In the exclosure plot, we observed a different pattern of functional diversity along the local crowdedness gradient, i.e., a shift from trait overdispersion to trait clustering (Fig. 3a), which suggests a gradual change in the relative importance of these different assembly processes. The mechanism for trait overdispersion is often interpreted as a consequence of niche partitioning that arises from limiting similarity (Chesson 2000), and in this study, more niches became available to more species as local crowdedness decreased. Niche partitioning promotes the coexistence of various species, thereby resulting in higher species diversity in less crowded localities (Fig. 4a). In terms of trait clustering, a few species became dominant while the majority of species decreased in abundance under fenced (Fig. 2) and crowded conditions, and this could have resulted from intense competition for light and nutrients (Berntson and Wayne 2000). These results suggest that weaker competitors had been excluded by competitively superior species, which led to trait clustering (Mayfield and Levine 2010), and the disappearance of weaker competitors could result in lower species diversity in more crowded localities (Fig. 4a).

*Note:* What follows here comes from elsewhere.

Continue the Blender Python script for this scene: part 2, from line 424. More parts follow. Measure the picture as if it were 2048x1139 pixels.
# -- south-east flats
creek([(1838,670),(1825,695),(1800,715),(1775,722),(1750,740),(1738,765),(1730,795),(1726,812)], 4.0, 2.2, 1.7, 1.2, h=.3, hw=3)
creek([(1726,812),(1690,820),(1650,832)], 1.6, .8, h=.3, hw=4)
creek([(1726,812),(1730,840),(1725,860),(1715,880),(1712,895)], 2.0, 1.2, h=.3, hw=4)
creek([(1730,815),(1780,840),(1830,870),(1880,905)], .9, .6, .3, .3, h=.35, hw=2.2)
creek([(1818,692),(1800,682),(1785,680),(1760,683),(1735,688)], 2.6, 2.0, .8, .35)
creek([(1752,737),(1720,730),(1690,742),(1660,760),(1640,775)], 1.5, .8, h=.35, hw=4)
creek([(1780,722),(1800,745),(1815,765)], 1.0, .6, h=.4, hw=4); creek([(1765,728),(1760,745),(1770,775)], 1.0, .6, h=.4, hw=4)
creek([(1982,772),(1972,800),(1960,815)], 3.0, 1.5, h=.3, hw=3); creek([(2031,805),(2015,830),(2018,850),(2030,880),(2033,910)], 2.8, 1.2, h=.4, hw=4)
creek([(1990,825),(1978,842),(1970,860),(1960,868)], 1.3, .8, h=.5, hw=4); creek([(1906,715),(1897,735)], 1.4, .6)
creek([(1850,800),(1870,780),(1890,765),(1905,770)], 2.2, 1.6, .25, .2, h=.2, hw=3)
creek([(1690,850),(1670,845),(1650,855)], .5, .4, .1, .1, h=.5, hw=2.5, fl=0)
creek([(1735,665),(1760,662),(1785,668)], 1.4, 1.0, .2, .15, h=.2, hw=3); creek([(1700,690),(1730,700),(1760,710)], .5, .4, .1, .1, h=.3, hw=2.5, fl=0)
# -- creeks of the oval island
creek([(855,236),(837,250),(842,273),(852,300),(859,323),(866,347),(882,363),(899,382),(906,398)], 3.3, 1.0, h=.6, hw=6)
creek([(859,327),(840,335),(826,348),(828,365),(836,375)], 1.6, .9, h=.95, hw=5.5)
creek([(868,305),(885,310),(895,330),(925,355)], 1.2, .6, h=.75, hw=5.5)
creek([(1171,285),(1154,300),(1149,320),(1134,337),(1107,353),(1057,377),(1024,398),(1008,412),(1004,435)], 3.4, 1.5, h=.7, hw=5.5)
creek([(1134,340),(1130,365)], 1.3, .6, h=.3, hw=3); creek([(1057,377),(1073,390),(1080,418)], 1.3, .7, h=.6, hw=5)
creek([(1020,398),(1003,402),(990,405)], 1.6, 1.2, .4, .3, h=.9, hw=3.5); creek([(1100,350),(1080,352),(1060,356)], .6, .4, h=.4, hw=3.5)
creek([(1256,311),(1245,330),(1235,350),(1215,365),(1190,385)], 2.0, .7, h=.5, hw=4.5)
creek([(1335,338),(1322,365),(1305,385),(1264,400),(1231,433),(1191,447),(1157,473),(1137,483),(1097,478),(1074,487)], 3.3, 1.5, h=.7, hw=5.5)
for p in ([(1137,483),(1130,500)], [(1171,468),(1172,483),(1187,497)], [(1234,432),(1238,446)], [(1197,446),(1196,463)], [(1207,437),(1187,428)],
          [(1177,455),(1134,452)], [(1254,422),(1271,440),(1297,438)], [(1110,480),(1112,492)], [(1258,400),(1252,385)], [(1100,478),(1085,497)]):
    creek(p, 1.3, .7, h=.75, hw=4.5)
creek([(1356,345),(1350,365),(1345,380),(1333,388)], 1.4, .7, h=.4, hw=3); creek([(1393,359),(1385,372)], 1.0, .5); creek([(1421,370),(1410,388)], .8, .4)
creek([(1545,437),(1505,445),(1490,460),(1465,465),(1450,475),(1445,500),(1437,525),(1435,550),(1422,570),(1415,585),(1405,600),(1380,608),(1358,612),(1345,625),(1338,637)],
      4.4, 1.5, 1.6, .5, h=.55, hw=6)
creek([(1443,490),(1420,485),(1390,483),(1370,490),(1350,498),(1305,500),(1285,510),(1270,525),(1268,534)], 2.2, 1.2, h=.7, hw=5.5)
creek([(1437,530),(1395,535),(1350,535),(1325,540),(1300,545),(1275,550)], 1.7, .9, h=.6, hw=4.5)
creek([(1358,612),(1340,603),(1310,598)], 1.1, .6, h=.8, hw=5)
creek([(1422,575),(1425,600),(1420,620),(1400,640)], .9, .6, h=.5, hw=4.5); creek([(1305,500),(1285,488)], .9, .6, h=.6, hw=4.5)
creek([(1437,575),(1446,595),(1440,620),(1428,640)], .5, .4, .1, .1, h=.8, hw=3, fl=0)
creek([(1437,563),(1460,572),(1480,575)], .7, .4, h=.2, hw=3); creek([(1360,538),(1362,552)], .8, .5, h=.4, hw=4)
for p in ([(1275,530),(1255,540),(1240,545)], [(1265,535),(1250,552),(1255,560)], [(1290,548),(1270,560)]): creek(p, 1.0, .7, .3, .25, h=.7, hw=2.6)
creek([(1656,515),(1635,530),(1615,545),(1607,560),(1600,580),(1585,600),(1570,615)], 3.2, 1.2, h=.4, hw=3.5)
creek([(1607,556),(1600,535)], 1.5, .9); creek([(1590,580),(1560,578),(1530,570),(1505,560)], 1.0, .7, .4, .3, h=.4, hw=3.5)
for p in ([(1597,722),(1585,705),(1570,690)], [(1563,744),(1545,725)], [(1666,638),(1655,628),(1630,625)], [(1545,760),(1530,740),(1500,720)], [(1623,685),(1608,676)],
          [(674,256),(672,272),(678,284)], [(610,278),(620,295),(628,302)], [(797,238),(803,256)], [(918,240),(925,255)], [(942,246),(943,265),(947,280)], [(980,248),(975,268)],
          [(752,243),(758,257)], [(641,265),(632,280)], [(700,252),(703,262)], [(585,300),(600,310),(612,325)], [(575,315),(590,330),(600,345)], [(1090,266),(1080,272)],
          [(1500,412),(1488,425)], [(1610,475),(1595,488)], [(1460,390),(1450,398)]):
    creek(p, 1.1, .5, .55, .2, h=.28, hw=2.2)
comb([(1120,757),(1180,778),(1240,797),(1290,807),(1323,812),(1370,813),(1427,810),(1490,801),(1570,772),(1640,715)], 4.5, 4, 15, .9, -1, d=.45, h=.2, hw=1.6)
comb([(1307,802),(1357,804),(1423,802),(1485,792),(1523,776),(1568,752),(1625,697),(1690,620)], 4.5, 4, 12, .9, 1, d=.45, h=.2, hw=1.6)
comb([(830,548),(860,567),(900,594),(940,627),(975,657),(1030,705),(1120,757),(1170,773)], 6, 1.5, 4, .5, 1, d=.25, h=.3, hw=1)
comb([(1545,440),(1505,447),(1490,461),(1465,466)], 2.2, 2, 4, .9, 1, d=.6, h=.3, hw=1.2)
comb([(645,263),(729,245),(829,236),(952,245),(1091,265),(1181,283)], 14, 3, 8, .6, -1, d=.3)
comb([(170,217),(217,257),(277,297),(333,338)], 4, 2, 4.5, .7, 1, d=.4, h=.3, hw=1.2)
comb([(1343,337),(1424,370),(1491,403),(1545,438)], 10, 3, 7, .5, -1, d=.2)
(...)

In the exclosure plot, only local crowdedness was correlated with the functional diversity patterns of each quadrat; thus, to further understand the mechanisms underlying the functional diversity gradient, we must determine which factors caused the differences in local crowdedness among the localities (i.e., quadrats). Unfortunately, our snapshot datasets did not provide a complete picture, but the monitoring data support our interpretation of the factors that caused the variability in local crowdedness among the localities. According to a report by the Forestry Agency of Japan (2014), the abundance of dominant species has sharply increased since the construction of the fence (Fig. S2), which suggests that crowded localities have continued to expand and that trait clustering is still ongoing.

Implications

Deer overabundance has been caused by human activities, and to mitigate its negative consequences, deer exclosure fences have been constructed around the world with the aim of conserving vegetation. Fences have been reported to be efficient at promoting the regeneration of trees in forests (Shimoda et al. 1994; Nomiya et al. 2003; Kumar et al. 2006), as well as conserving specific species (Fletcher et al. 2001; Tamura et al. 2005) and vegetation ground cover (Kurten and Carson 2015; Tamura 2015). From the perspective of ecosystem-based management, we envision that establishing fences is not an absolute solution, as the importance of considering natural processes has recently been recognized as essential for the conservation of biodiversity and the sustainability of forest ecosystems (Christensen et al. 1996; Lindenmayer and Franklin 2002; Mori 2011). While its impact is often of concern in some situations, deer herbivory is also an inherent process that promotes species coexistence and community assembly through the relaxation of competitive relationships among plant species, and this was reaffirmed by our study. However, our results cannot be generalized because of the lack of spatial and temporal replication, and we were also unable to account for the reproductive status of the individual plants in the community, which could have important consequences for biodiversity conservation. Nonetheless, our results indicate that establishing fences is important if deer herbivory is severely impacting the vegetation. However, to restore and conserve plant diversity, it may be necessary to control the intensity of herbivory by opening/closing the fences, rather than completely eradicating deer herbivory. Therefore, adaptive management and restoration grounded on a mechanistic understanding of ecosystem processes (Mori et al. 2016b) are needed to adequately manage the deer population and its impact on plant diversity.